--- Information shown ---

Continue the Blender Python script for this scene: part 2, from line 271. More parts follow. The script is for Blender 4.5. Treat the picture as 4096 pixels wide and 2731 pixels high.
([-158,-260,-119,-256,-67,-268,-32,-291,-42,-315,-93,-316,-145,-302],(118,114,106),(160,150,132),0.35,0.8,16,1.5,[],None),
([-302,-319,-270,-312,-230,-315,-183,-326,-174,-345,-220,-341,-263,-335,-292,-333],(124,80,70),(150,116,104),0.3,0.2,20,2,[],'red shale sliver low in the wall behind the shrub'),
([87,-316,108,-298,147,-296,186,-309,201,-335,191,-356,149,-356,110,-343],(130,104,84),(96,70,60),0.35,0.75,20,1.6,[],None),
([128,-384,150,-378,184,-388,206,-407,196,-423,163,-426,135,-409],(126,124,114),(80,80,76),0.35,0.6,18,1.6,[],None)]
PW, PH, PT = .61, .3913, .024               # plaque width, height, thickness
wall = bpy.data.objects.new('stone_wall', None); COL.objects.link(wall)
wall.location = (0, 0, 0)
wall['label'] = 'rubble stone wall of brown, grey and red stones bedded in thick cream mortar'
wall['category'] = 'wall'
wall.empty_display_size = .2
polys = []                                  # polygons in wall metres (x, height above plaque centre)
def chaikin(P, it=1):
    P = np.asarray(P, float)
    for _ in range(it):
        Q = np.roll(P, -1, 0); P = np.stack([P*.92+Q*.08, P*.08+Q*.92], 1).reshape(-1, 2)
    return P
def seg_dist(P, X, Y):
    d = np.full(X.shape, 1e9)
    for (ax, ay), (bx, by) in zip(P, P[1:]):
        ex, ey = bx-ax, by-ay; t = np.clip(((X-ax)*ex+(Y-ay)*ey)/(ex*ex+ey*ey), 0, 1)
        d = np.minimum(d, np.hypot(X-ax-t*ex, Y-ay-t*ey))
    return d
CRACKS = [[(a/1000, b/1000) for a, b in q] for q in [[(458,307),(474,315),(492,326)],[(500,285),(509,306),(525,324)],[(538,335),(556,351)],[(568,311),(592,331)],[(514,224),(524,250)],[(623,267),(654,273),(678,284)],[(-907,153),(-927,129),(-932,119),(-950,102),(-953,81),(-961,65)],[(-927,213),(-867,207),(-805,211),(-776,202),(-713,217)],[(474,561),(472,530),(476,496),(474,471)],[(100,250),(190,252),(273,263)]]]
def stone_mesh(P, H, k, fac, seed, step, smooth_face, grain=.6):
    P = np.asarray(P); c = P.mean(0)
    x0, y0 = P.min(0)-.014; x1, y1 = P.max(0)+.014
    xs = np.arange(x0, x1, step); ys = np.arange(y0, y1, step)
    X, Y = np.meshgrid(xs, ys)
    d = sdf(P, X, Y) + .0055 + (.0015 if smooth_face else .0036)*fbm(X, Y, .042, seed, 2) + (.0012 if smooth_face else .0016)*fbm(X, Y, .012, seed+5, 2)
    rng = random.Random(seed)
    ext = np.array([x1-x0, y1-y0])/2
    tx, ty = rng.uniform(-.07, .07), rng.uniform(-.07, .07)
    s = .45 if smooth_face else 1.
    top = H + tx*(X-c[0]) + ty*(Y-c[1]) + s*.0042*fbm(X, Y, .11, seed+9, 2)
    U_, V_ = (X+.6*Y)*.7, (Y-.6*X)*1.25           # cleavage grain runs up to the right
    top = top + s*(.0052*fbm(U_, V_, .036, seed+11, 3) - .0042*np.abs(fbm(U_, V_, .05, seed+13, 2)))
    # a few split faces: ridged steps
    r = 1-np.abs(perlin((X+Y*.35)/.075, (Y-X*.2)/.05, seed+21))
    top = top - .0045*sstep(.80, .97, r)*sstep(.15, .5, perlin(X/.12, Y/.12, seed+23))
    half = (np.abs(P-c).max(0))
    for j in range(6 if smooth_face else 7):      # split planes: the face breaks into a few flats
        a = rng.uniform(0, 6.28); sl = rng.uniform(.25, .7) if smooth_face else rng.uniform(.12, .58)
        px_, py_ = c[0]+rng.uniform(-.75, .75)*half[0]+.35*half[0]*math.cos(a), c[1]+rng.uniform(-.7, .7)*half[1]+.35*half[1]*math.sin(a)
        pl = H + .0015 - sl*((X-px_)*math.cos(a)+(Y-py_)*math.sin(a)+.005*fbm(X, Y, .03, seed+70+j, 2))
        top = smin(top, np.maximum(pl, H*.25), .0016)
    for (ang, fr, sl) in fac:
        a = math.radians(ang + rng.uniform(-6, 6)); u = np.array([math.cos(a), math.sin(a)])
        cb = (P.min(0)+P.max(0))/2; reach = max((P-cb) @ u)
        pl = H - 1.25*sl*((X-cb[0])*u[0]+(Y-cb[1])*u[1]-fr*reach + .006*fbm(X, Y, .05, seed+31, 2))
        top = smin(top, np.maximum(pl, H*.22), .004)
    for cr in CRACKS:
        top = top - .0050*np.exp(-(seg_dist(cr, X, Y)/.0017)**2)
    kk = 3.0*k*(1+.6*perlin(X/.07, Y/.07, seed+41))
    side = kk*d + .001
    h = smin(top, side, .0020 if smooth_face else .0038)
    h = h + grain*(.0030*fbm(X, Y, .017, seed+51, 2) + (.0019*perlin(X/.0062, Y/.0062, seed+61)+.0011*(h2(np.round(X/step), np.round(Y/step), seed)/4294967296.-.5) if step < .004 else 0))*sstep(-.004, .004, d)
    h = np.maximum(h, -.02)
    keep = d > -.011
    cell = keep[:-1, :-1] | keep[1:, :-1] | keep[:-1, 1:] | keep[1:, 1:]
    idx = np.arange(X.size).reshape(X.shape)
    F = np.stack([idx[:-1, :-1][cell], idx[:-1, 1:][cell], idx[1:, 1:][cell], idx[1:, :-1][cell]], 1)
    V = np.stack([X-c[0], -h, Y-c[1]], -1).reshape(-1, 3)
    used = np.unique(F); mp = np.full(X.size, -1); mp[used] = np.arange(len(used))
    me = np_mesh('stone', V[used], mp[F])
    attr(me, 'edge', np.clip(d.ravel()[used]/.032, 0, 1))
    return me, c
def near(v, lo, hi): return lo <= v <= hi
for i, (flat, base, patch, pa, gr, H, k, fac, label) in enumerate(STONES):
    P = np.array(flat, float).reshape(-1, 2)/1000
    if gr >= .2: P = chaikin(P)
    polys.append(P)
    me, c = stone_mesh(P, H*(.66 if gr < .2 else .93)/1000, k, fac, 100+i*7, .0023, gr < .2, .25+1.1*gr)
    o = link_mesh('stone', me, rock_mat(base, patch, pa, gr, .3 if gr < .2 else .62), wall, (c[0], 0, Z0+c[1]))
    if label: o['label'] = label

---

**Aim of the exercise**
Word for word, write out the data.

**In response**
Continue the Blender Python script for this scene: part 2, from line 271. More parts follow. The script is for Blender 4.5. Treat the picture as 4096 pixels wide and 2731 pixels high.
([-158,-260,-119,-256,-67,-268,-32,-291,-42,-315,-93,-316,-145,-302],(118,114,106),(160,150,132),0.35,0.8,16,1.5,[],None),
([-302,-319,-270,-312,-230,-315,-183,-326,-174,-345,-220,-341,-263,-335,-292,-333],(124,80,70),(150,116,104),0.3,0.2,20,2,[],'red shale sliver low in the wall behind the shrub'),
([87,-316,108,-298,147,-296,186,-309,201,-335,191,-356,149,-356,110,-343],(130,104,84),(96,70,60),0.35,0.75,20,1.6,[],None),
([128,-384,150,-378,184,-388,206,-407,196,-423,163,-426,135,-409],(126,124,114),(80,80,76),0.35,0.6,18,1.6,[],None)]
PW, PH, PT = .61, .3913, .024               # plaque width, height, thickness
wall = bpy.data.objects.new('stone_wall', None); COL.objects.link(wall)
wall.location = (0, 0, 0)
wall['label'] = 'rubble stone wall of brown, grey and red stones bedded in thick cream mortar'
wall['category'] = 'wall'
wall.empty_display_size = .2
polys = []                                  # polygons in wall metres (x, height above plaque centre)
def chaikin(P, it=1):
    P = np.asarray(P, float)
    for _ in range(it):
        Q = np.roll(P, -1, 0); P = np.stack([P*.92+Q*.08, P*.08+Q*.92], 1).reshape(-1, 2)
    return P
def seg_dist(P, X, Y):
    d = np.full(X.shape, 1e9)
    for (ax, ay), (bx, by) in zip(P, P[1:]):
        ex, ey = bx-ax, by-ay; t = np.clip(((X-ax)*ex+(Y-ay)*ey)/(ex*ex+ey*ey), 0, 1)
        d = np.minimum(d, np.hypot(X-ax-t*ex, Y-ay-t*ey))
    return d
CRACKS = [[(a/1000, b/1000) for a, b in q] for q in [[(458,307),(474,315),(492,326)],[(500,285),(509,306),(525,324)],[(538,335),(556,351)],[(568,311),(592,331)],[(514,224),(524,250)],[(623,267),(654,273),(678,284)],[(-907,153),(-927,129),(-932,119),(-950,102),(-953,81),(-961,65)],[(-927,213),(-867,207),(-805,211),(-776,202),(-713,217)],[(474,561),(472,530),(476,496),(474,471)],[(100,250),(190,252),(273,263)]]]
def stone_mesh(P, H, k, fac, seed, step, smooth_face, grain=.6):
    P = np.asarray(P); c = P.mean(0)
    x0, y0 = P.min(0)-.014; x1, y1 = P.max(0)+.014
    xs = np.arange(x0, x1, step); ys = np.arange(y0, y1, step)
    X, Y = np.meshgrid(xs, ys)
    d = sdf(P, X, Y) + .0055 + (.0015 if smooth_face else .0036)*fbm(X, Y, .042, seed, 2) + (.0012 if smooth_face else .0016)*fbm(X, Y, .012, seed+5, 2)
    rng = random.Random(seed)
    ext = np.array([x1-x0, y1-y0])/2
    tx, ty = rng.uniform(-.07, .07), rng.uniform(-.07, .07)
    s = .45 if smooth_face else 1.
    top = H + tx*(X-c[0]) + ty*(Y-c[1]) + s*.0042*fbm(X, Y, .11, seed+9, 2)
    U_, V_ = (X+.6*Y)*.7, (Y-.6*X)*1.25           # cleavage grain runs up to the right
    top = top + s*(.0052*fbm(U_, V_, .036, seed+11, 3) - .0042*np.abs(fbm(U_, V_, .05, seed+13, 2)))
    # a few split faces: ridged steps
    r = 1-np.abs(perlin((X+Y*.35)/.075, (Y-X*.2)/.05, seed+21))
    top = top - .0045*sstep(.80, .97, r)*sstep(.15, .5, perlin(X/.12, Y/.12, seed+23))
    half = (np.abs(P-c).max(0))
    for j in range(6 if smooth_face else 7):      # split planes: the face breaks into a few flats
        a = rng.uniform(0, 6.28); sl = rng.uniform(.25, .7) if smooth_face else rng.uniform(.12, .58)
        px_, py_ = c[0]+rng.uniform(-.75, .75)*half[0]+.35*half[0]*math.cos(a), c[1]+rng.uniform(-.7, .7)*half[1]+.35*half[1]*math.sin(a)
        pl = H + .0015 - sl*((X-px_)*math.cos(a)+(Y-py_)*math.sin(a)+.005*fbm(X, Y, .03, seed+70+j, 2))
        top = smin(top, np.maximum(pl, H*.25), .0016)
    for (ang, fr, sl) in fac:
        a = math.radians(ang + rng.uniform(-6, 6)); u = np.array([math.cos(a), math.sin(a)])
        cb = (P.min(0)+P.max(0))/2; reach = max((P-cb) @ u)
        pl = H - 1.25*sl*((X-cb[0])*u[0]+(Y-cb[1])*u[1]-fr*reach + .006*fbm(X, Y, .05, seed+31, 2))
        top = smin(top, np.maximum(pl, H*.22), .004)
    for cr in CRACKS:
        top = top - .0050*np.exp(-(seg_dist(cr, X, Y)/.0017)**2)
    kk = 3.0*k*(1+.6*perlin(X/.07, Y/.07, seed+41))
    side = kk*d + .001
    h = smin(top, side, .0020 if smooth_face else .0038)
    h = h + grain*(.0030*fbm(X, Y, .017, seed+51, 2) + (.0019*perlin(X/.0062, Y/.0062, seed+61)+.0011*(h2(np.round(X/step), np.round(Y/step), seed)/4294967296.-.5) if step < .004 else 0))*sstep(-.004, .004, d)
    h = np.maximum(h, -.02)
    keep = d > -.011
    cell = keep[:-1, :-1] | keep[1:, :-1] | keep[:-1, 1:] | keep[1:, 1:]
    idx = np.arange(X.size).reshape(X.shape)
    F = np.stack([idx[:-1, :-1][cell], idx[:-1, 1:][cell], idx[1:, 1:][cell], idx[1:, :-1][cell]], 1)
    V = np.stack([X-c[0], -h, Y-c[1]], -1).reshape(-1, 3)
    used = np.unique(F); mp = np.full(X.size, -1); mp[used] = np.arange(len(used))
    me = np_mesh('stone', V[used], mp[F])
    attr(me, 'edge', np.clip(d.ravel()[used]/.032, 0, 1))
    return me, c
def near(v, lo, hi): return lo <= v <= hi
for i, (flat, base, patch, pa, gr, H, k, fac, label) in enumerate(STONES):
    P = np.array(flat, float).reshape(-1, 2)/1000
    if gr >= .2: P = chaikin(P)
    polys.append(P)
    me, c = stone_mesh(P, H*(.66 if gr < .2 else .93)/1000, k, fac, 100+i*7, .0023, gr < .2, .25+1.1*gr)
    o = link_mesh('stone', me, rock_mat(base, patch, pa, gr, .3 if gr < .2 else .62), wall, (c[0], 0, Z0+c[1]))
    if label: o['label'] = label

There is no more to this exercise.